An appendix lists all the aces credited with the canonical five or more air-to-air victories, but the book does not present many metrics of this air war, especially numbers and types of aircraft lost and claimed shot down. The US Air-Force claimed an air-to-air victory ratio of 14-1, but, in reality, against experienced Soviet MiG-15 pilots, they had to fight hard to break even; a fact that, the author points out, was known at the time. That did not make it into the official history. How many MiG-15s did the US Air Force claim? How many F-86 Sabres did the Soviets claim? How many F-86s were lost, to MiGs and to other causes (a percentage of which would have proven to be MiGs)? Even though some metrics may never appear (such as the operational losses of the Chinese and North Korean pilots rushed into flying second-hand MiGs) and few will line up, avoiding the issue means an incomplete narrative.

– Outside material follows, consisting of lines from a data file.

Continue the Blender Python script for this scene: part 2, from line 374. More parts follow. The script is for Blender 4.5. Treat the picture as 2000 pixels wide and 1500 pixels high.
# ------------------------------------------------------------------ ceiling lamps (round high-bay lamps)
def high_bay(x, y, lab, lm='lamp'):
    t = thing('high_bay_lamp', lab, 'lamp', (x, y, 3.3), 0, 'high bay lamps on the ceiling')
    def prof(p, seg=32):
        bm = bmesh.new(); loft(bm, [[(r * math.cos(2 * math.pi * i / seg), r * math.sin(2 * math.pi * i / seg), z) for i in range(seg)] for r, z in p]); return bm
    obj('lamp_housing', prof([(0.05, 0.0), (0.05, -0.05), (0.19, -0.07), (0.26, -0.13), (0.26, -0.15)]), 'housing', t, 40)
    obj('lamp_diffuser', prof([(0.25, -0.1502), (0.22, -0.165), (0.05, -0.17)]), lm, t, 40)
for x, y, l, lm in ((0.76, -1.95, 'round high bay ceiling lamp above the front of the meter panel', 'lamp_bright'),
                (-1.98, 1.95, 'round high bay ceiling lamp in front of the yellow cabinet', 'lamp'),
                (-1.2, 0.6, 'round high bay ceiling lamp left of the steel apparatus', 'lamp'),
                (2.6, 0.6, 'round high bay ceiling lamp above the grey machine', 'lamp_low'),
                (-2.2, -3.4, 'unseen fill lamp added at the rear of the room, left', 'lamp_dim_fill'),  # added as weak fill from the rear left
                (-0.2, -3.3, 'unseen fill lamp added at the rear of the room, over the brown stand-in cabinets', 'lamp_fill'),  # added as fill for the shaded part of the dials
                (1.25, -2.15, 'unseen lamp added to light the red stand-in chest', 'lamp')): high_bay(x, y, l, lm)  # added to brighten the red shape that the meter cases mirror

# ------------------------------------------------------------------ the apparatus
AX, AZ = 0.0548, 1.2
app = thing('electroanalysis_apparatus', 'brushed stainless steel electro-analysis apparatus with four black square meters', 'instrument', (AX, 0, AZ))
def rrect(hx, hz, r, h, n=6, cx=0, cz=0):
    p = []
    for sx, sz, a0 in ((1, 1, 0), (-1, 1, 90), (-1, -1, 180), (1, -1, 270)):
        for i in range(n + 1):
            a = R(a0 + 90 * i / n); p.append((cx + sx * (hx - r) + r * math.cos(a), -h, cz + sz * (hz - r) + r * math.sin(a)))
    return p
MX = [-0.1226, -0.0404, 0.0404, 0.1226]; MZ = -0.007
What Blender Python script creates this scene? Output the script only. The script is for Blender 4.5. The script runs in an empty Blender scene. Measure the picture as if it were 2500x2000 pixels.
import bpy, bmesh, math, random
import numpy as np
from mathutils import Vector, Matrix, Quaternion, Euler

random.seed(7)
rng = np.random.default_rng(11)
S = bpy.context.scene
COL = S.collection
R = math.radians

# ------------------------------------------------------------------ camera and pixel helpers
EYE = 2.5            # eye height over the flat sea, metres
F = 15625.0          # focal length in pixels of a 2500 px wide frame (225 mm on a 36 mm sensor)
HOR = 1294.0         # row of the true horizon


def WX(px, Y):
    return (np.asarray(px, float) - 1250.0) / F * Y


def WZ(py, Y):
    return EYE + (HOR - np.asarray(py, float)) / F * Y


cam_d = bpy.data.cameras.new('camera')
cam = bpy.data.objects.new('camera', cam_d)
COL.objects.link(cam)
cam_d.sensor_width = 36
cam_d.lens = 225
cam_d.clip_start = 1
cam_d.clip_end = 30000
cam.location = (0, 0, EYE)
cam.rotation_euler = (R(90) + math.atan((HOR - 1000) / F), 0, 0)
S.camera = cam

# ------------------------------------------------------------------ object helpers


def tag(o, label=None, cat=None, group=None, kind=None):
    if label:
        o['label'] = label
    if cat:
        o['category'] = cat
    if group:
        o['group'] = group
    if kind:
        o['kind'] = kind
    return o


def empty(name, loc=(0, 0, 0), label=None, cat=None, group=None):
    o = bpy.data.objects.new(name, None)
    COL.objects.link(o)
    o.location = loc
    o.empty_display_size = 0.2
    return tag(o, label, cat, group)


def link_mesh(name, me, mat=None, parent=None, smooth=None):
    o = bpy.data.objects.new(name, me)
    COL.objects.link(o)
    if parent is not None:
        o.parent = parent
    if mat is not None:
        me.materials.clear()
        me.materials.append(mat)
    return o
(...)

The RAF, the author’s secondary subject, spent 1950-53 trying to rebuild, short of resources and with their aircraft industry lagging. The only RAF squadrons to fire their guns in anger were those flying Sunderland flying boats, sinking floating mines (metrics about this effort, as with that of their US Navy allies, are absent). The RAF had to ask the US for F-86s and B-29 bombers to hold the line in Europe in place of US units in Korea; they arrived after the shooting stopped. An appendix lists RAF/RCAF aircrew that saw combat with US and Australian squadrons in Korea but does not discuss their experiences or what their use meant to the different services involved.
The author did provide the account with a secondary focus on the RAF he promised. But this required narrowing the focus and limiting context and analysis. The limited sourcing and bibliography, failure to come to grips with the competing metrics or the thin provision of maps and tables, together, did not contribute to accomplishing this mission.
Our Reviewer: David Isby’s writings on current and historical airpower include The Decisive Duel: Spitfire vs. 109 (London: Little Brown, 2012) and Fighter Combat in the Jet Age (London: Harper Collins, 1997) and articles for Air International, Air Forces Monthly and other magazines. A veteran historian, defense analyst, and war game designer, Isby has quite a number of other books, articles, and games to his credit covering the Second World War, the military institutions of the Soviet Union, and military aviation in general. During the Soviet-Afghan War he observed the fighting on the front lines, and he is the author of Afghanistan: Graveyard of Empires: A New History of the Borderland (New York: Pegasus, 2011). His previous reviews include A Military History of Afghanistan, The Elite: The A–Z of Modern Special Operations Forces, Taranto and Naval Air Warfare in the Mediterranean, and Airpower in the War against ISIS.